China, the statement read, is "paying close attention to the current situation in Jammu & Kashmir".

"China opposes any unilateral actions that complicate the situation. The two sides underlined that a peaceful, stable, cooperative and prosperous South Asia was in common interest of all parties. Parties need to settle disputes and issues in the region through dialogue on the basis of equality and mutual respect," the statement further said.

President Xi will be in India on Friday on a two-day visit for his second informal summit with Prime Minister Narendra Modi.

New Delhi has repeatedly said that Jammu and Kashmir is a bilateral issue between India and Pakistan.

In August, after the government's announcement of the end to special status of Jammu and Kashmir, China had expressed its strong disapproval, but India had brushed it off.

Days later, foreign minister S Jaishankar had sent a crucial message to Beijing, saying the two nations should "ensure that it was important that differences between us, if any, should not become disputes".

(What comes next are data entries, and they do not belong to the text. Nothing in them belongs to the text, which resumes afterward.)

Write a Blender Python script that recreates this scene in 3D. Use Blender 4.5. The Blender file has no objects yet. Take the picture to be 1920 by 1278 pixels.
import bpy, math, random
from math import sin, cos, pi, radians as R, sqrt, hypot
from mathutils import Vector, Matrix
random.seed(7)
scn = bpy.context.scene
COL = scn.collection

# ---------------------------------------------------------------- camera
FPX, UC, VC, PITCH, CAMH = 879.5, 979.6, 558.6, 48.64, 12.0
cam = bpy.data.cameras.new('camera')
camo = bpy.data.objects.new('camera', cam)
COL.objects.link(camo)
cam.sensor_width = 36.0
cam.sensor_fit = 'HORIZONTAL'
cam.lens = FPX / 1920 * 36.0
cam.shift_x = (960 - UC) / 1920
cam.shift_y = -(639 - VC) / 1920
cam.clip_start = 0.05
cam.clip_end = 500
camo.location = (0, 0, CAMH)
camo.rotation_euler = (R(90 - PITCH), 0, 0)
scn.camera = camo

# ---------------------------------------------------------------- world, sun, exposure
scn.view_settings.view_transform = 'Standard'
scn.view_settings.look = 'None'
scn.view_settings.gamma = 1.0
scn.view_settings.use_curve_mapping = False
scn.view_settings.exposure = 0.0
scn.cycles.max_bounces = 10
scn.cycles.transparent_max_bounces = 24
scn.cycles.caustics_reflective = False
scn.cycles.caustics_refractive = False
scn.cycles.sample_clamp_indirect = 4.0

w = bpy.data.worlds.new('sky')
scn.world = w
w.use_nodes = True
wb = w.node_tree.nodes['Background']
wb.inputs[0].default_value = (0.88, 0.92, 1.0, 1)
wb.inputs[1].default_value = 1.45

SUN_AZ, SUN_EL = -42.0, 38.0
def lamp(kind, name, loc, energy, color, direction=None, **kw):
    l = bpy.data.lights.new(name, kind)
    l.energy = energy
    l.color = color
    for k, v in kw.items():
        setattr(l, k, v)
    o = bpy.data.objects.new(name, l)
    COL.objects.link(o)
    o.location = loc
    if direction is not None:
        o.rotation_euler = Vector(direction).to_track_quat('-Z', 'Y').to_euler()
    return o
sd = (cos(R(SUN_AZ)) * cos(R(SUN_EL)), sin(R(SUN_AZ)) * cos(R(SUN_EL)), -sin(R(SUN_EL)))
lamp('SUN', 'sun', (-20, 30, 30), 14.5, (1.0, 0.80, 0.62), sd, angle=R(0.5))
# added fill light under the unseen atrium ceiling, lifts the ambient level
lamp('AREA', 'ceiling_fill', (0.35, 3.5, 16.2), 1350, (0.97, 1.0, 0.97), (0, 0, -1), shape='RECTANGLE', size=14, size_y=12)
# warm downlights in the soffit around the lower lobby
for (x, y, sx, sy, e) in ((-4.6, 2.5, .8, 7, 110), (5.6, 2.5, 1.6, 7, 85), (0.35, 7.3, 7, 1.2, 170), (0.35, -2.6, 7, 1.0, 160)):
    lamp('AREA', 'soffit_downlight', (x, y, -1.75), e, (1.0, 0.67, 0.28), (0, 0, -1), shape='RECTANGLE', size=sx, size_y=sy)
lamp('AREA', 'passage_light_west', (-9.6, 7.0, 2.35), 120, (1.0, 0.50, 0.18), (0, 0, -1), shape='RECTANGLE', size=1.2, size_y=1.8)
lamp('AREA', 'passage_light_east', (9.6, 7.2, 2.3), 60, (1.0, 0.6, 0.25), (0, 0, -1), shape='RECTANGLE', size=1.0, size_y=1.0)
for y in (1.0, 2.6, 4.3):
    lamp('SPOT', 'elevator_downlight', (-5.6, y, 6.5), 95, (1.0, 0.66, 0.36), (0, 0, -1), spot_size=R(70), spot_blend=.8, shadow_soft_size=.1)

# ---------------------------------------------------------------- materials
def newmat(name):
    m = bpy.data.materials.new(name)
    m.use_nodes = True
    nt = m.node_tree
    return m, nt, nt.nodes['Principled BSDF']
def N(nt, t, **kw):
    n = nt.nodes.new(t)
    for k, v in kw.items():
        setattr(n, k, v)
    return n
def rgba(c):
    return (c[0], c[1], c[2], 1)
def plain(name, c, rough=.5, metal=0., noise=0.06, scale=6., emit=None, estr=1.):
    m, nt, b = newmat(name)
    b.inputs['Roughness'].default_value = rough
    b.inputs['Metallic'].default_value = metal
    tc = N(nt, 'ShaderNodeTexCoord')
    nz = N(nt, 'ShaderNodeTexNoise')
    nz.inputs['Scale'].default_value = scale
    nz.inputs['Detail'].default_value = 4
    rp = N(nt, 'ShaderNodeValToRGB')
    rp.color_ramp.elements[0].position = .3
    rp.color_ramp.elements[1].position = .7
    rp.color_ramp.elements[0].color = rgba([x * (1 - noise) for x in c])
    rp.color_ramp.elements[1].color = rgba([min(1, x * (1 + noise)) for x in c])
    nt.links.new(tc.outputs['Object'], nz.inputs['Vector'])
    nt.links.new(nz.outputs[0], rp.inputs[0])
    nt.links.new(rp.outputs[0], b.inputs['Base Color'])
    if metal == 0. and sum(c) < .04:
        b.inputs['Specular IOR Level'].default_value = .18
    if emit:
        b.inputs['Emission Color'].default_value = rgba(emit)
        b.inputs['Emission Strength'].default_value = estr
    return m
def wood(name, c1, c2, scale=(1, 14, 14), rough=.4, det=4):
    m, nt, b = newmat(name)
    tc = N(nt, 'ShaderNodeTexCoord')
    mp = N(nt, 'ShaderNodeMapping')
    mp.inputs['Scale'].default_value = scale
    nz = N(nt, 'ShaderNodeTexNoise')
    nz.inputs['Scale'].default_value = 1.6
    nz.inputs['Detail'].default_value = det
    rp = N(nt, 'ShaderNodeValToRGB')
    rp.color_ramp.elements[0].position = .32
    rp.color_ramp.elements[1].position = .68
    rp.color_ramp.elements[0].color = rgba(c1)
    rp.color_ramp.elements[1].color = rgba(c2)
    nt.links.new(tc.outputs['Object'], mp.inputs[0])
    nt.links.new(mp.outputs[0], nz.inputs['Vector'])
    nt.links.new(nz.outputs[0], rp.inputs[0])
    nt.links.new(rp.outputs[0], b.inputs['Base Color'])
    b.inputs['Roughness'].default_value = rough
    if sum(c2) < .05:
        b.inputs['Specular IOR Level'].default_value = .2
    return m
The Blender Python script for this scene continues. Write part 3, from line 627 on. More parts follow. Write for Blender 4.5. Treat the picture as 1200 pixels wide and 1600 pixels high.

The meeting in Beijing comes on the heels of last month's the UN General Assembly in New York, which both Pakistan and China attended. But even then, the efforts of Pakistan to draw the international community's attention to Jammu and Kashmir had not been successful.

Pakistan Prime Minister Imran Khan had admitted as much, saying he was "disappointed by the international community". "There's no pressure yet on Modi," Imran Khan had said, adding, "We'll keep putting the pressure."

PM Modi, who also attended the UNGA, did not refer to Pakistan in his speech, but focussed on the need to combat terror.

There is need for more anger globally about what terrorism was doing to humanity, he said. "We belong to a country that has given the world Buddh (Buddha's message of peace), not 'Yuddh' (war). When we raise our voice against terror, it is with seriousness and anger," he added.

Days before, at his mega meeting with expat Indians in Houston, PM Modi had lashed out at Pakistan over its frequent references to Kashmir.

"What India is doing has troubled some people who can't even manage their own country," the Prime Minister had said, without naming Pakistan. "They have made hatred towards India the centre of their agenda. They support terror, they harbor terrorists".

The face-off between the two nations had flared up at the meeting of the SAARC council of foreign ministers, held on the sidelines of the UNGA.

Without any prior intimation, Pakistan's foreign minister Shah Mehmood Qureshi failed to turn up for foreign minister S Jaishankar's opening statement, keeping the gathering waiting. Arriving after Mr Jaishankar left, Mr Qureshi declared that his country would not engage with India "until and unless" it lifts the "siege" in Kashmir.